1. L’Église ne refuse plus la crémation à condition que celle-ci ne soit pas envisagée par opposition et provocation à la foi catholique. Le document français officiel qui gère cette situation est la  » Note de Mgr Feidt  » du 4 juin 1986, publié dans le  » Directoire canonique et pastoral pour les actes administratifs des sacrements  » (éd. Paroi-Service 1994). Il dit à propos de la destination de l’urne :  » La législation française n’a pas statué sur la destination de l’urne, qu’on peut donc conserver à domicile. L’expérience montre cependant que la plupart des urnes sont déposées dans un lieu approprié, au cimetière ou au colombarium. L’Église demande que l’urne trouve un lieu d’accueil définitif : à cette occasion, la partie du rituel des funérailles consacrée au cimetière peut-être utilisée en faisant les adaptations nécessaires. Mais le sens chrétien doit détourner de pratiques comme la dispersion des cendres ou la conservation de l’urne à domicile, pour lesquelles aucun accompagnement rituel ne semble possible.  »
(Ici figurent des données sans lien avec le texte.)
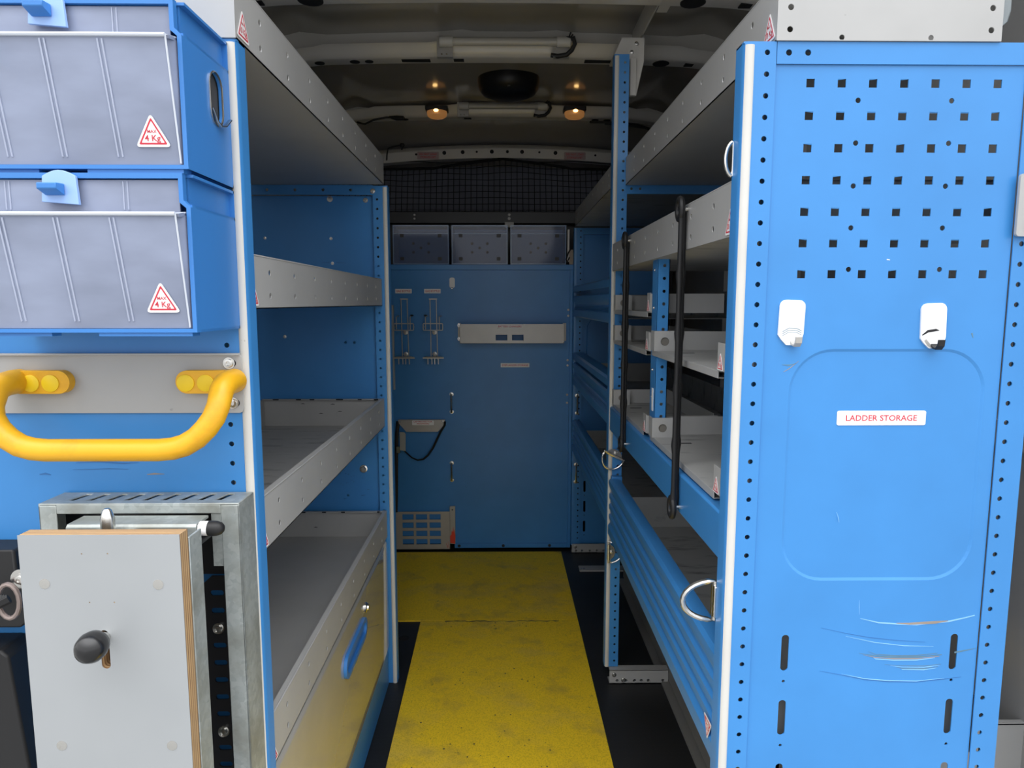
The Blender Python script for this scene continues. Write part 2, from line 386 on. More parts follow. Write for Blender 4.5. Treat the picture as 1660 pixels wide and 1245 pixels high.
# roof ribs
def rib(name, Y, zt, zb, hs=()):
    m = MB(); N = 60; prof = [(0.0, 1.915), (0.0, zt-0.002), (-0.050, zt), (-0.040, zt-0.006), (-0.032, zb+0.012), (-0.022, zb+0.002), (-0.012, zb), (0.030, zb), (0.040, zb+0.01), (0.044, zt), (0.012, zt), (0.006, 1.915)]
    vs_ = []; n = len(prof)
    for i in range(N+1):
        x = -0.82+1.64*i/N; a = abs(x)
        d = 0.03*x*x + (0.55*(a-0.5)**2 if a > 0.5 else 0)
        k = 0.010 if abs(x) < 0.17 else (0.010*max(0, 1-(abs(x)-0.17)/0.03))
        for j, (dy, z) in enumerate(prof):
            zz = z-d+(k if 0 < j < 4 else 0) - (0.005 if (a > 0.545 and 0 < j < 4) else 0)
            vs_.append((x, Y+dy, zz))
    f = [(i*n+j, i*n+j+1, (i+1)*n+j+1, (i+1)*n+j) for i in range(N) for j in range(n-1)]
    f += [(i*n+n-1, i*n, (i+1)*n, (i+1)*n+n-1) for i in range(N)]
    f += [tuple(range(n)), tuple(N*n+j for j in reversed(range(n)))]
    m.add(vs_, f); o = struct(m, name, VAN, smooth=40)
    h = MB()
    for x0, x1, kind in hs:
        xm = (x0+x1)/2; a = abs(xm); z = zb-0.03*xm*xm-(0.55*(a-0.5)**2 if a > 0.5 else 0)
        if kind == 'r': h.box(x0, x1, Y-0.006, Y+0.018, z-0.0012, z+0.002)
        else: h.lathe([(abs(x1-x0)/2, -0.0014), (abs(x1-x0)/2, 0.001)], (xm, Y+0.008, z), (0, 0, 1), 16)
    if h.v: h.build('slots', HOLE, o)
    return o
rib('trim_3', 1.70, 1.850, 1.80, [(-0.48, -0.42, 'c'), (0.42, 0.48, 'c'), (0.56, 0.6, 'r'), (-0.6, -0.56, 'r')])
rib('trim_4', 2.14, 1.840, 1.809, [(-0.30, -0.215, 'r'), (0.245, 0.33, 'r'), (-0.115, -0.145, 'r'), (-0.455, -0.425, 'c'), (-0.41, -0.385, 'c'), (0.36, 0.385, 'c'), (0.45, 0.50, 'c'), (0.545, 0.575, 'r'), (-0.56, -0.53, 'c'), (-0.61, -0.59, 'c')])
rib('trim_5', 2.95, 1.889, 1.850, [(-0.42, -0.39, 'c'), (0.42, 0.45, 'c'), (-0.16, -0.13, 'r'), (0.37, 0.40, 'c')])
# header over the cab opening
hd = MB(); N = 40; vs_ = []; prof = [(0.0, 1.757), (0.0, 1.80), (0.012, 1.815), (0.06, 1.83), (0.06, 1.757)]
for i in range(N+1):
    x = -0.82+1.64*i/N; d = 0.085*x*x
    for dy, z in prof: vs_.append((x, 3.28+dy, z-d))
hd.add(vs_, [(i*5+j, i*5+(j+1) % 5, (i+1)*5+(j+1) % 5, (i+1)*5+j) for i in range(N) for j in range(5)]+[tuple(range(5)), tuple(N*5+j for j in reversed(range(5)))])
hd = struct(hd, 'trim_6', VAN)
h = MB()
for x, r_ in ((-0.40, .005), (-0.27, .009), (-0.185, .009), (-0.12, .005), (-0.05, .009), (0.022, .007), (0.09, .009), (0.17, .005), (0.245, .009), (0.43, .005)):
    h.lathe([(r_, -0.0015), (r_, 0.002)], (x, 3.28, 1.785-0.085*x*x), (0, 1, 0), 14)
h.build('holes', HOLE, hd)
for x, nm in ((-0.345, 'left'), (0.335, 'right')):
    sign(None, (x, 3.2785, 1.776-.01), 0.10, 0.034, [('DO NOT LOAD', 0.007, .8, .009), ('STORAGE UNIT', -0.007, .7, .009)], parent=hd, name='notice_sticker', mat=paint('faded_pink_label_'+nm, (0.45, 0.33, 0.33), 0.5))
struct(MB().box(-0.82, 0.82, 3.26, 3.33, 1.455, 1.512), 'trim_7', DARK, bevel=0.004)
# cargo net
nt = MB()
for i in range(60):
    x = -0.80+1.6*i/59; zt = 1.742-0.09*x*x if abs(x) > 0.2 else 1.742
    zt = 1.758-0.13*abs(x) if abs(x) < 0.3 else 1.720-0.02*abs(x)
    zt = min(zt, 1.757-0.085*x*x-0.002)
    nt.tube([(x, 3.285, 1.508), (x*0.99, 3.283, 1.62), (x*0.98, 3.285, zt)], 0.0016, 4)
for j in range(9):
    z = 1.52+0.027*j
    nt.tube([(-0.8+1.6*i/24, 3.284, z+(0.012*(1-min(1, abs(-0.8+1.6*i/24)/0.35)) + 0.006*math.sin(i*1.1+j))*j/8) for i in range(25)], 0.0016, 4)
zt = lambda x: (1.758-0.13*abs(x) if abs(x) < 0.3 else 1.720-0.02*abs(x))
nt.tube([(x/50, 3.284, min(zt(x/50), 1.757-0.085*(x/50)**2)-0.004) for x in range(-40, 41, 2)], 0.006, 6)
tag(nt.build('cargo_net', NET, smooth=60), 'black mesh cargo net stretched across the opening above the blue end panel', 'net')
nb = thing('net_anchor', 'small pale latch block with bolts below the middle of the cargo net', 'latch', (0.03, 3.24, 1.44))
MB().box(0.008, 0.052, 3.235, 3.26, 1.437, 1.462).build('block', TRIM, nb, bevel=0.003)
bolt(nb, (0.03, 3.259, 1.479), (0, -1, 0), .005, .004, mat=ALU); bolt(nb, (0.03, 3.259, 1.497), (0, -1, 0), .0045, .004, mat=ALU)
for x, s_ in ((-0.41, 'left end'), (0.43, 'right end')):
    t = thing('net_anchor', 'pair of small bolts on the black bar under the %s of the net' % s_, 'bolt', (x, 3.259, 1.475))
    bolt(t, (x, 3.259, 1.478), (0, -1, 0), .0035, .004, mat=ALU); bolt(t, (x, 3.259, 1.495), (0, -1, 0), .0035, .004, mat=ALU)
# dark notice on the bulkhead, seen through the right rack
ns = MB().box(0.56, 0.78, 3.324, 3.33, 1.475, 1.60).build('notice_board', paint('pale_notice_board', (0.30, 0.29, 0.28), 0.5))
tag(ns, 'dim pale notice with dark red band seen through the right rack, below its crossbar', 'sign')
MB().box(0.57, 0.745, 3.3225, 3.324, 1.50, 1.555).build('red_band', DRED, ns)

# ceiling fittings
def striplight(Y, z, x0, x1, label):
    t = thing('strip_light', label, 'light', ((x0+x1)/2, Y, z), 'unlit tube lights on the roof ribs')
    MB().cyl((x0+.035, Y, z), (x1-.035, Y, z), .0115, n=16).build('glass_tube', TUBE, t)
    for a, b in ((x0, x0+.04), (x1-.04, x1)):
        MB().cyl((a, Y, z), (b, Y, z), .0145, n=16).build('end_cap', TRIM, t, bevel=.002)
        pl = MB().plate(rect(a-.008, b-.002, z-.036, z+.020), [circ(a+.006, z-.03, .0025, 8), circ(a+.02, z-.03, .0025, 8)], (0, Y+.016, 0), XU, ZU, .002)
        pl.box(a-.008, b-.002, Y+.012, Y+.03, z-.038, z-.036); pl.build('bracket', ALU, t)
    pts = [(x1-.012, Y-.004, z+.008), (x1+.008, Y-.01, z+.006), (x1+.012, Y-.008, z-.008), (x1+.004, Y, z-.022), (x1-.01, Y+.008, z-.032), (x1-.035, Y+.015, z-.034), (x1-.055, Y+.018, z-.030)]
    MB().tube(pts, .0065, 10).build('cable', BLACK, t)
    b2 = MB()
    for dx in (0, .006, .012): b2.tube([(x1-.005+dx, Y-.008, z+.012), (x1+dx, Y-.008, z+.024-dx)], .0022, 6)
    b2.build('cable_tie', BLACK, t)
    return t
striplight(2.075, 1.836, -0.182, 0.196, 'unlit fluorescent tube with white caps on the nearer roof rib')
striplight(2.885, 1.879, -0.176, 0.182, 'unlit fluorescent tube with white caps on the farther roof rib')
def lamp(x, label):
    t = thing('roof_lamp', label, 'lamp', (x, 2.87, 1.84), 'small lit lamps on the roof rib')
    MB().box(x-.045, x+.045, 2.845, 2.90, 1.853, 1.872).build('housing', DARK, t, bevel=.004)
    MB().lathe([(.040, 0), (.041, -.006), (.038, -.017), (.030, -.023), (.012, -.026), (1e-4, -.026)], (x, 2.872, 1.853), ZU, 24).build('lens', LENS, t)
    MB().ell((x, 2.829, 1.848), .010, .005, .006, 14).build('bulb', BULB, t)
lamp(-0.264, 'small amber roof lamp, lit, left of the two'); lamp(0.290, 'small amber roof lamp, lit, right of the two')
fan = thing('roof_vent', 'round black rotary vent in the roof between the two tube lights', 'vent', (0.022, 2.60, 1.85))
MB().lathe([(.112, 1.925), (.112, 1.880), (.108, 1.860), (.096, 1.845), (.070, 1.834), (.030, 1.830), (1e-4, 1.829)], (0.022, 2.60, 0), ZU, 40).build('cowl', DARK, fan)
MB().lathe([(.006, -.003), (.006, .002)], (0.022, 2.50, 1.842), ZU, 12).build('screw', CHROME, fan)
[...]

2. La position la plus récente de l’épiscopat français correspond à ce qui a été publié dans  » Points de repère en pastorale des funérailles « , par la Commission épiscopale de liturgie (Documents épiscopat, n° 13/14 de septembre 1997). Notamment : Fiche d’introduction et fiche I, pages 9-10 qui reprend, sans les développer, les points essentiels de la note de Mgr Feidt. (Voir ci-après).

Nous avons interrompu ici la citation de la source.